* [WHAT YOU SHOULD DO] Going from the top of the data below, give again each line through the one containing "3.06, .012)], .006, 6, 3), 'cable', t)", both ends kept.

Scene modeling code data:
○ ○ ○ ○ ○

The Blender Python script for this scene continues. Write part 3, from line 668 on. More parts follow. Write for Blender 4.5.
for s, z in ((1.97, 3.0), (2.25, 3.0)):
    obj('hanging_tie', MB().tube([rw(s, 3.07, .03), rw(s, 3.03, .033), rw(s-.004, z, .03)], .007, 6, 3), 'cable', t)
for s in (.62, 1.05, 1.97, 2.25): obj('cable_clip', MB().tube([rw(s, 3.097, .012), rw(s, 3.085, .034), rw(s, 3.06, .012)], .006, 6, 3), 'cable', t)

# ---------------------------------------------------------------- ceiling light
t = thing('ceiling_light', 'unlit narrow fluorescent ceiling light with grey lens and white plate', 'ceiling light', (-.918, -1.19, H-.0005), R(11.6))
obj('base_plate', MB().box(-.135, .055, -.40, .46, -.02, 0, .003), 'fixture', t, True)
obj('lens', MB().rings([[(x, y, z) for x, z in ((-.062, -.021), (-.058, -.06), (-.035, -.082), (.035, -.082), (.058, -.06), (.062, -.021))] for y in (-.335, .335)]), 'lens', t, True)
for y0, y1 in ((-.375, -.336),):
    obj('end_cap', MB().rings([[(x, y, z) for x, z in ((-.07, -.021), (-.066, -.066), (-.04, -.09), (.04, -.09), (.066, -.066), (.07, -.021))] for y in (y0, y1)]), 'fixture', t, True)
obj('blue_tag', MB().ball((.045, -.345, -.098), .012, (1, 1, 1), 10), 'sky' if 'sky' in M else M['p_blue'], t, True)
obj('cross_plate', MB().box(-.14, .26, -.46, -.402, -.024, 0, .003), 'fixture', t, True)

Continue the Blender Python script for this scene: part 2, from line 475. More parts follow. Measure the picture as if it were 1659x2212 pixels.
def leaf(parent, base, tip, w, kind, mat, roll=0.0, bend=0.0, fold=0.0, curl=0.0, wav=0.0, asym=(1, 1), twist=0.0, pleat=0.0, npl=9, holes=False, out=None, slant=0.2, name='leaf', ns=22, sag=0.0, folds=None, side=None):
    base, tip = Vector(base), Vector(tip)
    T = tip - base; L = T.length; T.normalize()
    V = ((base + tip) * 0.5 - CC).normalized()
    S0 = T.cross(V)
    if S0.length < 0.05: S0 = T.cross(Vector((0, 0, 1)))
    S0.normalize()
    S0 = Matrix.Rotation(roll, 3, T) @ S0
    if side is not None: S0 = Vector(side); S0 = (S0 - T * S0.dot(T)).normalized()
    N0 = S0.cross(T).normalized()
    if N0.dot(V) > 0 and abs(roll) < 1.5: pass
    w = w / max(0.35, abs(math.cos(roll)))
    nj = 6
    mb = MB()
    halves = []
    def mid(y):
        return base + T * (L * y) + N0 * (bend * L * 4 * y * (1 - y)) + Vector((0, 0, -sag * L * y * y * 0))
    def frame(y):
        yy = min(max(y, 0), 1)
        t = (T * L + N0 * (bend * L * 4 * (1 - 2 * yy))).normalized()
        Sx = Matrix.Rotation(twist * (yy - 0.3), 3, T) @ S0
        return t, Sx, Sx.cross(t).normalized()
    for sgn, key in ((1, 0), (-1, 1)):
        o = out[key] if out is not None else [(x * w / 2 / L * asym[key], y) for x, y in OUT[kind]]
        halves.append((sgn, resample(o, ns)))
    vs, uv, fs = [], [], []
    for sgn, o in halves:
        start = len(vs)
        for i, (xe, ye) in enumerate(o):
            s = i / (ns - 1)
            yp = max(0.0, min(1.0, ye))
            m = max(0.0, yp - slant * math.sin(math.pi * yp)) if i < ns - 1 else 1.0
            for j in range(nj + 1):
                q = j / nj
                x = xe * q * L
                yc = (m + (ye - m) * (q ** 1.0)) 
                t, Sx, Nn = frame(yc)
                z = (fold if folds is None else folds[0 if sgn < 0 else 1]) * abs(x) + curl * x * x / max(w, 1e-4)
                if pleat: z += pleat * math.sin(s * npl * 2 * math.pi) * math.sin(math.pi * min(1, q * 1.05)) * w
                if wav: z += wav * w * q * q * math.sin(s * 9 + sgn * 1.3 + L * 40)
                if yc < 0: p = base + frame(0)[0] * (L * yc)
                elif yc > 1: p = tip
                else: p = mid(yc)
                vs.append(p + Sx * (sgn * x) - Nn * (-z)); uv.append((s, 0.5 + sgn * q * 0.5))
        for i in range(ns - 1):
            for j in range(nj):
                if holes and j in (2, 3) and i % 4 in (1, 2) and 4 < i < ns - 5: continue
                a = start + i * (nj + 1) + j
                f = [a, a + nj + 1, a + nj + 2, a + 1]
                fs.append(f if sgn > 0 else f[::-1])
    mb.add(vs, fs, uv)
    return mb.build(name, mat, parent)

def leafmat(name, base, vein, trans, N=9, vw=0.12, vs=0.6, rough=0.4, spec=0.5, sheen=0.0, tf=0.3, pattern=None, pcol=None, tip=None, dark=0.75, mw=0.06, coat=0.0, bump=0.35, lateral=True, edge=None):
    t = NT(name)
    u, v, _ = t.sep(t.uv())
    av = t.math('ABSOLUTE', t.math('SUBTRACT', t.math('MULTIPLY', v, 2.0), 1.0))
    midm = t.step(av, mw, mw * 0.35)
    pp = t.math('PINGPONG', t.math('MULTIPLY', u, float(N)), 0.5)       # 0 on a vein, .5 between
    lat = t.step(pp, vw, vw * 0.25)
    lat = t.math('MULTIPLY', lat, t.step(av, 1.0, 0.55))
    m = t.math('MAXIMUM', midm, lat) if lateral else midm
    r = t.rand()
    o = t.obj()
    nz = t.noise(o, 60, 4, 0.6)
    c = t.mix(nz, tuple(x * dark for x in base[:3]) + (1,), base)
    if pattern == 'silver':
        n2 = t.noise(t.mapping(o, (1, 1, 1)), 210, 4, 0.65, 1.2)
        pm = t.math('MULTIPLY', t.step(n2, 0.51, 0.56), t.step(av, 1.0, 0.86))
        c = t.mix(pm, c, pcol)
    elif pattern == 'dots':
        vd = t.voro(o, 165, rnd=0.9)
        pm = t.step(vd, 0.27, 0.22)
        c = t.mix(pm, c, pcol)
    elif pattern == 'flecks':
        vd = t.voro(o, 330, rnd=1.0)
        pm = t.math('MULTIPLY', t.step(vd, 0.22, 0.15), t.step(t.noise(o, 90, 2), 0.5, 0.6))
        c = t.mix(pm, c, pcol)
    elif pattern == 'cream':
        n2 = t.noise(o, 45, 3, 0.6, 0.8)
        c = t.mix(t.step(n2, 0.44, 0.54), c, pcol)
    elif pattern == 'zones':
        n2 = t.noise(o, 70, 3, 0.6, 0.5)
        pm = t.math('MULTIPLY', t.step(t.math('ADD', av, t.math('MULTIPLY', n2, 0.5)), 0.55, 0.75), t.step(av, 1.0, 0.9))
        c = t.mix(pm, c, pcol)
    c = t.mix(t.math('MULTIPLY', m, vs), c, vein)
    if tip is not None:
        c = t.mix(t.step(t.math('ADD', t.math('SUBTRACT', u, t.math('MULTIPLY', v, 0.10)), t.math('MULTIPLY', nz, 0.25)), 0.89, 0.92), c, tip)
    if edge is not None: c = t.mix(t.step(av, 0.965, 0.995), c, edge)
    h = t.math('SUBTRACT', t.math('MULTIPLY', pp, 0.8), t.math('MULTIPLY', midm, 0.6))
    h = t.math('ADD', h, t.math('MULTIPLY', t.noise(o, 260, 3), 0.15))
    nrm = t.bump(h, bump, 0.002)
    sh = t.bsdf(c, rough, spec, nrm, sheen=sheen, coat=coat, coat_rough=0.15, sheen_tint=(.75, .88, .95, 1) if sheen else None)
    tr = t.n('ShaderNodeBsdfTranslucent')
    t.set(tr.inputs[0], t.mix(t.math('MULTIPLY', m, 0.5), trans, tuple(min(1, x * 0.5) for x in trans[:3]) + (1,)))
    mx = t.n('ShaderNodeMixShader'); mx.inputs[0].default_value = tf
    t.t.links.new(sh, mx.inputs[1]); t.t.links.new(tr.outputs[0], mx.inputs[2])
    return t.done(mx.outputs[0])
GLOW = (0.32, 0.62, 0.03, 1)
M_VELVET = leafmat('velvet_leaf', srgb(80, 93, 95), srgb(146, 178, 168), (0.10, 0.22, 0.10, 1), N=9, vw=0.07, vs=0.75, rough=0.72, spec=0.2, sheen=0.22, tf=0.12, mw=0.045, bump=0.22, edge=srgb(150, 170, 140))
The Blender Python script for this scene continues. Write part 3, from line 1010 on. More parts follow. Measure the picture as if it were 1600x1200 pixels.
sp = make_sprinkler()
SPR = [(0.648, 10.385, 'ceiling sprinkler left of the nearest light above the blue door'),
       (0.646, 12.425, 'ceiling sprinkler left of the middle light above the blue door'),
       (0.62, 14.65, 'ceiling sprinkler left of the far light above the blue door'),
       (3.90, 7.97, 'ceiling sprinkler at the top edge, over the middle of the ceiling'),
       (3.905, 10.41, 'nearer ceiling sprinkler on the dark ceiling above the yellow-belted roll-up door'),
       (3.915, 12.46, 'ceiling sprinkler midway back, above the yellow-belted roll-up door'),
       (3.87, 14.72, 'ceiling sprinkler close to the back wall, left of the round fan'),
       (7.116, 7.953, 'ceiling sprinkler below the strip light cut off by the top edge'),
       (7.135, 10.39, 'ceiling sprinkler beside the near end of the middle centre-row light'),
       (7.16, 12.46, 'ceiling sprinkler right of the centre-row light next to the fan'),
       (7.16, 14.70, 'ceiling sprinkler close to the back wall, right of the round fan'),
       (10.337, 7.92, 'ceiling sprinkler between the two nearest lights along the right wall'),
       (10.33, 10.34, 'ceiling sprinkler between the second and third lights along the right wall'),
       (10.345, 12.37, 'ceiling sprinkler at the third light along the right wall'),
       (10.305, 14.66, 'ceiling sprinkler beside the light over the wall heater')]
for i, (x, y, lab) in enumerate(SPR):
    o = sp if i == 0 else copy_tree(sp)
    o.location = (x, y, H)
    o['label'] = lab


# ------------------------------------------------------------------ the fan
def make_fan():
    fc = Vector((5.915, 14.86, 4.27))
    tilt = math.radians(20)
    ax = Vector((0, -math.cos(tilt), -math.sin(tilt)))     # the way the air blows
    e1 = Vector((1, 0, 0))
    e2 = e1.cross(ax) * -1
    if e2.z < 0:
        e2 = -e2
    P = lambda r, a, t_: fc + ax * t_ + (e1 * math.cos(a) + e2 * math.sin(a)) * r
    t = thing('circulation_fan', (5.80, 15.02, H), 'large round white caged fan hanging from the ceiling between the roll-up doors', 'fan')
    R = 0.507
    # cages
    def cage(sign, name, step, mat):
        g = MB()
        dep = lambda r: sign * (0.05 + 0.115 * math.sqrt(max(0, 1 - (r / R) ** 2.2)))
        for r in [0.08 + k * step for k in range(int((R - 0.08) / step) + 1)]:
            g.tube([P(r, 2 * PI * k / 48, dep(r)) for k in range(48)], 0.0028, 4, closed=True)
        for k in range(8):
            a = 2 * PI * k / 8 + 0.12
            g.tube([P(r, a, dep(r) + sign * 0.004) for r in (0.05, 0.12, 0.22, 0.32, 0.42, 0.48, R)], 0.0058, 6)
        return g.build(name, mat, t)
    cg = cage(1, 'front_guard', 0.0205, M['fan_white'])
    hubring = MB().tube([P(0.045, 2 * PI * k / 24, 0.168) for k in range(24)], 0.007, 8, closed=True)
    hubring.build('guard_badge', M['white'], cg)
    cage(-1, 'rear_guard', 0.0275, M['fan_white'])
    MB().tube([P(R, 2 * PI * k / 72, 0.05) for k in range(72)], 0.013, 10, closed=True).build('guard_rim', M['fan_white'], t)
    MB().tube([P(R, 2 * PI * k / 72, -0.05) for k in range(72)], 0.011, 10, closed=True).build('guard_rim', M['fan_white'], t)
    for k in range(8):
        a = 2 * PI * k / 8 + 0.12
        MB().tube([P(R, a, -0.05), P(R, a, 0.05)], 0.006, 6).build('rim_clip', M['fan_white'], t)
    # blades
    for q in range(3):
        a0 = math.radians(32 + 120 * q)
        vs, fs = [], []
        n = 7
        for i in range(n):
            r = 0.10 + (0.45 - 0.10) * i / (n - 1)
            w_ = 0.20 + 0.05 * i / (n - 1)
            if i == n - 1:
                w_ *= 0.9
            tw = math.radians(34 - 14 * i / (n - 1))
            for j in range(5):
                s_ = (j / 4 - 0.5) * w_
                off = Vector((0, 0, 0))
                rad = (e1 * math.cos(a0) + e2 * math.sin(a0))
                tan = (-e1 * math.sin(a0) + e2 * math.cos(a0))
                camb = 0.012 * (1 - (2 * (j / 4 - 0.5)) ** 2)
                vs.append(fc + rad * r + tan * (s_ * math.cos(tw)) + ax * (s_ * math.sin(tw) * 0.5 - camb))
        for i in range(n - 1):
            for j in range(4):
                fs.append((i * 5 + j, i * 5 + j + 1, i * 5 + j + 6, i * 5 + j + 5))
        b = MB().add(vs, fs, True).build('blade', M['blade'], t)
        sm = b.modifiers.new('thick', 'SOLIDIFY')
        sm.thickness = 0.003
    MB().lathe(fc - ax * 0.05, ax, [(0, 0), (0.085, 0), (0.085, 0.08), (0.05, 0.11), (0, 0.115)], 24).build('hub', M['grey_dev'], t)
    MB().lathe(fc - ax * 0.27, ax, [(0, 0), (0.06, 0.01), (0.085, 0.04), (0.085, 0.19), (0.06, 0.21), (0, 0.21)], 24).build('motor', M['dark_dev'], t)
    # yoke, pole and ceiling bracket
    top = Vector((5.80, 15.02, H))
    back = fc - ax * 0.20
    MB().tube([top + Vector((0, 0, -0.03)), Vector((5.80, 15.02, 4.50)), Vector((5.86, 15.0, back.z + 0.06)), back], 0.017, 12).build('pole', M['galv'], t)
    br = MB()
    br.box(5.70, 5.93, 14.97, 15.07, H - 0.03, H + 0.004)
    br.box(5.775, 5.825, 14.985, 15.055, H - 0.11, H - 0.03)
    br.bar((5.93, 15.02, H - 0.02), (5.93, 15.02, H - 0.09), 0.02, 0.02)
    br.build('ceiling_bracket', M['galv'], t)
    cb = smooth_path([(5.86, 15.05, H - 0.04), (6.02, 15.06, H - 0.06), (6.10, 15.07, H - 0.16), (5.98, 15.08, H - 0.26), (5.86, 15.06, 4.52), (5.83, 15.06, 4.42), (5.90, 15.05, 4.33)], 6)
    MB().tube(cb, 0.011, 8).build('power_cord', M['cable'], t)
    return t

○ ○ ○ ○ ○

* [CORRECT RESPONSE]
The Blender Python script for this scene continues. Write part 3, from line 668 on. More parts follow. Write for Blender 4.5.
for s, z in ((1.97, 3.0), (2.25, 3.0)):
    obj('hanging_tie', MB().tube([rw(s, 3.07, .03), rw(s, 3.03, .033), rw(s-.004, z, .03)], .007, 6, 3), 'cable', t)
for s in (.62, 1.05, 1.97, 2.25): obj('cable_clip', MB().tube([rw(s, 3.097, .012), rw(s, 3.085, .034), rw(s, 3.06, .012)], .006, 6, 3), 'cable', t)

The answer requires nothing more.